Daniel Hudson is Nationals' prime candidate for regression


Spring training comes with a flood of caveats. When performance matters is subjective in south Florida. The idea is unequivocal during the regular season. All the numbers count, the purpose is clear and the measurements are unforgiving. In Florida, bad nights can be passed off with a shrug and point at the calendar, if the person in question is not competing for a job.

So, when Daniel Hudson follows a first bad outing with a worse one, any reaction needs to be tempered. But, what the Nationals need to be more wary of than Hudson’s current spring ERA of 40.50 is the ample evidence that last season was more outlier than repeatable.

Hudson's 322 ERA-plus (which accounts for park factors) in Washington last year blows away his prior high of 251 in Arizona, which happened 10 years ago across 11 starts. Hudson’s strikeout rate was up and ERA way down after joining the Nationals following a trade deadline exchange with Toronto for minor-leaguer Kyle Johnston. His 3.53 FIP (fielding independent pitching) last year while in Washington suggests his 1.44 ERA was largely rooted in luck and defense. This all points to a pending regression.

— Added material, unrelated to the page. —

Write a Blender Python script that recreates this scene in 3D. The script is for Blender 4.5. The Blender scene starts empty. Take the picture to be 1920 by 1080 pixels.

So, when his ERA rises this season, his slider isn’t as effective and the questions start to come, don’t be surprised. Hudson has a decade of work suggesting he’s not the pitcher who was so effective across 24 regular-season games before becoming the man to end it all with a slider under the hands of Michael Brantley. And, the extra workload -- no one had a more whirlwind October on and off the field -- is something Hudson has often mentioned since emerging from winter for a return to the mound.

He at least has padding around him. Sean Doolittle, who also pitched poorly Thursday, and Will Harris are in the back of the bullpen. It’s not Hudson alone, tasked with replicating his work once arriving in Washington, which was by far the best stint of his career.

For now, he’s pitched in just two games this spring and recorded four outs. Davey Martinez told reporters Hudson’s location was poor Thursday. The Nationals hope they don’t have to do too much explaining on his behalf once the team is back north and subjective becomes fact though his past numbers suggest his future ones will not be as shiny as 2019.